DATA SECTION:
═══

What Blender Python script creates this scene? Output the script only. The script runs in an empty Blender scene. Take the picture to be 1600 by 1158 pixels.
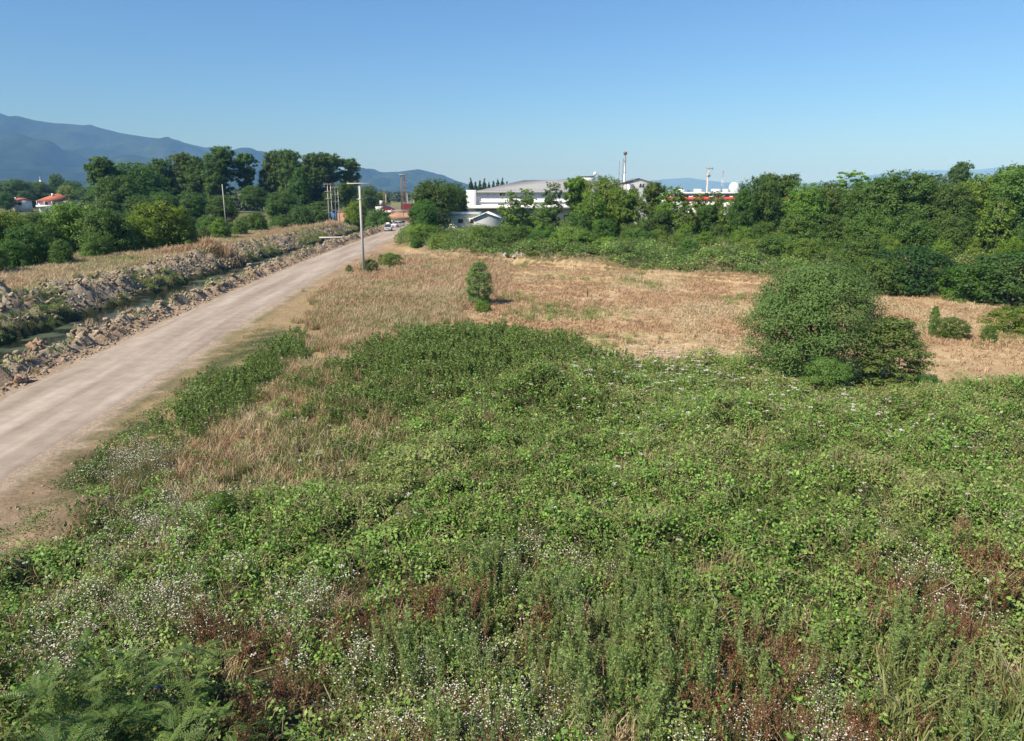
import bpy, math, random
import numpy as np
random.seed(5); RG = np.random.default_rng(11)
sc = bpy.context.scene
COL = sc.collection
# ------------------------------------------------------------------ camera, sky, sun
F = 1101.0; PITCH = math.radians(14.2); CH = 9.0
cam = bpy.data.cameras.new('camera'); camo = bpy.data.objects.new('camera', cam); COL.objects.link(camo)
cam.sensor_fit = 'HORIZONTAL'; cam.sensor_width = 36; cam.lens = 36 * F / 1600
cam.clip_start = 0.5; cam.clip_end = 80000
camo.location = (0, 0, CH); camo.rotation_euler = (math.pi / 2 - PITCH, 0, 0)
sc.camera = camo
SUN_EL = math.radians(47); SUN_AZ = math.radians(232)      # compass style: direction the sun stands in, clockwise from +Y
w = bpy.data.worlds.new('World'); sc.world = w; w.use_nodes = True
nt = w.node_tree; bg = nt.nodes['Background']
sky = nt.nodes.new('ShaderNodeTexSky'); sky.sky_type = 'NISHITA'; sky.sun_disc = False
sky.sun_elevation = SUN_EL; sky.sun_rotation = SUN_AZ
sky.air_density = 0.8; sky.dust_density = 0.0; sky.ozone_density = 5.0; sky.altitude = 50
tn_ = nt.nodes.new('ShaderNodeMix'); tn_.data_type = 'RGBA'; tn_.blend_type = 'MULTIPLY'; tn_.inputs[0].default_value = 1; tn_.inputs[7].default_value = (.585, .815, 1.04, 1)   # one even tint for the whole sky
nt.links.new(sky.outputs[0], tn_.inputs[6]); nt.links.new(tn_.outputs[2], bg.inputs[0]); bg.inputs[1].default_value = 0.10
sl = bpy.data.lights.new('sun', 'SUN'); sl.energy = 5.0; sl.angle = math.radians(0.5); sl.color = (1, 0.93, 0.80)
so = bpy.data.objects.new('sun', sl); COL.objects.link(so)
sd = np.array([math.sin(SUN_AZ) * math.cos(SUN_EL), math.cos(SUN_AZ) * math.cos(SUN_EL), math.sin(SUN_EL)])
from mathutils import Vector
so.rotation_euler = Vector(sd).to_track_quat('Z', 'Y').to_euler(); so.location = (-60, -60, 80)
sc.view_settings.view_transform = 'Standard'; sc.view_settings.look = 'None'
sc.view_settings.gamma = 1; sc.view_settings.use_curve_mapping = False
sc.view_settings.exposure = 0.68
sc.render.engine = 'CYCLES'
cy = sc.cycles
cy.max_bounces = 6; cy.diffuse_bounces = 3; cy.glossy_bounces = 2; cy.transmission_bounces = 3; cy.transparent_max_bounces = 4
cy.volume_bounces = 0; cy.caustics_reflective = False; cy.caustics_refractive = False

HAZE = 1.5e-4; HTOP = 1000
# ------------------------------------------------------------------ photo pixel -> world helpers
SP, CP = math.sin(PITCH), math.cos(PITCH)
def G(px, py, z=0.0):
    dy = 579 - py
    d = (px - 800, F * CP + dy * SP, -F * SP + dy * CP)
    t = (z - CH) / d[2]
    return (d[0] * t, d[1] * t)
def ZY(py, Y):
    dy = 579 - py
    return CH + Y * (-F * SP + dy * CP) / (F * CP + dy * SP)
def XY(px, Y, z=0.0):
    return (px - 800) / F * (Y * CP + (CH - z) * SP)

# ------------------------------------------------------------------ noise
_T = np.random.default_rng(3).random((256, 256))
def vn(x, y):
    x = np.asarray(x, float); y = np.asarray(y, float)
    xi = np.floor(x).astype(int); yi = np.floor(y).astype(int); fx = x - xi; fy = y - yi
    fx = fx * fx * (3 - 2 * fx); fy = fy * fy * (3 - 2 * fy)
    a = _T[xi & 255, yi & 255]; b = _T[(xi + 1) & 255, yi & 255]; c = _T[xi & 255, (yi + 1) & 255]; d = _T[(xi + 1) & 255, (yi + 1) & 255]
    return (a * (1 - fx) + b * fx) * (1 - fy) + (c * (1 - fx) + d * fx) * fy
def fbm(x, y, o=4, s=1.0):
    x = np.asarray(x, float) * s; y = np.asarray(y, float) * s
    r = 0; a = 0.5; t = 0
    for i in range(o):
        r = r + a * vn(x + 17.3 * i, y + 9.1 * i); t += a; a *= .5; x = x * 2.03; y = y * 2.03
    return r / t
def ss(a, b, x):
    t = np.clip((np.asarray(x, float) - a) / (b - a), 0, 1); return t * t * (3 - 2 * t)

# ------------------------------------------------------------------ road frame
def cl(y):   # x of the road's centre line
    return np.interp(y, [-400, 0, 20, 30, 50, 75, 100, 130, 170, 240, 15000], [-14, -17.2, -18.4, -19.4, -21.4, -23.2, -24.6, -25.6, -26.8, -29, -29])
# zones of the field, outlined on the ground
def poly(pts, z): return np.array([G(a, b, z) for a, b in pts])
def inpoly(P, x, y):
    r = np.zeros(np.shape(x), bool); n = len(P); j = n - 1
    for i in range(n):
        xi, yi = P[i]; xj, yj = P[j]
        c = ((yi > y) != (yj > y)) & (x < (xj - xi) * (y - yi) / (yj - yi + 1e-12) + xi)
        r ^= c; j = i
    return r
ZP = dict(
    bramble=poly([(640, 640), (760, 610), (860, 575), (960, 552), (1080, 540), (1190, 545), (1300, 590), (1450, 590), (1600, 590), (1900, 600), (2100, 1000), (1750, 930), (1300, 900), (900, 880), (600, 860), (330, 900), (200, 870), (280, 790), (460, 770), (590, 720)], 1.0),
    mound=poly([(530, 590), (600, 530), (690, 500), (790, 503), (880, 528), (930, 560), (850, 600), (720, 625), (600, 612)], 1.2),
    belt=poly([(620, 383), (700, 400), (800, 408), (1000, 422), (1130, 432), (1260, 440), (1340, 432), (1420, 445), (1600, 463), (2200, 500), (2200, 370), (1600, 350), (1000, 345), (640, 352)], 0.2),
    field=poly([(640, 385), (760, 407), (900, 415), (1100, 425), (1300, 440), (1600, 462), (2200, 495), (2200, 620), (1600, 600), (1150, 560), (920, 560), (740, 520), (700, 470)], 0.1),
    verge=poly([(60, 735), (120, 690), (200, 640), (300, 570), (370, 525), (420, 500), (480, 520), (470, 560), (400, 610), (320, 660), (240, 710), (160, 760), (90, 790)], 0.4),
    straw=poly([(520, 440), (600, 420), (730, 400), (750, 470), (690, 500), (590, 535), (520, 585), (440, 640), (400, 690), (370, 760), (240, 790), (250, 720), (330, 660), (420, 600), (480, 550), (470, 500)], 0.4),
    mixed=poly([(360, 770), (430, 650), (530, 600), (700, 620), (640, 660), (560, 740), (450, 790)], 0.5),
    dirt=poly([(-300, 1200), (-60, 930), (60, 860), (170, 800), (110, 760), (90, 730), (180, 650), (290, 570), (400, 495), (520, 432), (600, 392), (640, 372), (600, 360), (300, 500), (0, 700), (-400, 950)], 0.0),
)
def Z(name, x, y, j=1.0, seed=0):
    if name in ('mound', 'straw', 'mixed'): j = j * 1.9
    dx = (fbm(x + 50 * seed, y, 3, 0.55) - .5) * 3.2 * j; dy = (fbm(x, y + 77 + 31 * seed, 3, 0.55) - .5) * 4.2 * j
    return inpoly(ZP[name], x + dx, y + dy)
def soft(name, x, y, r=1.2):
    t = 0.0
    for k in range(6):
        a = k * math.pi / 3
        t = t + inpoly(ZP[name], x + r * math.cos(a), y + r * 1.3 * math.sin(a))
    return t / 6.0
def blobmask(blobs, x, y, z=0.8):
    m = np.zeros(np.shape(x))
    for px, py, r in blobs:
        gx, gy = G(px, py, z); rr = r
        d = ((x - gx) ** 2 + ((y - gy) / 1.5) ** 2) / (rr * rr)
        m = np.maximum(m, np.exp(-d * 1.2))
    return m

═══

WHAT TO DO: Across the data, tally the lines containing "scene" and give back the number alone.

EXERCISE SOLUTION: 2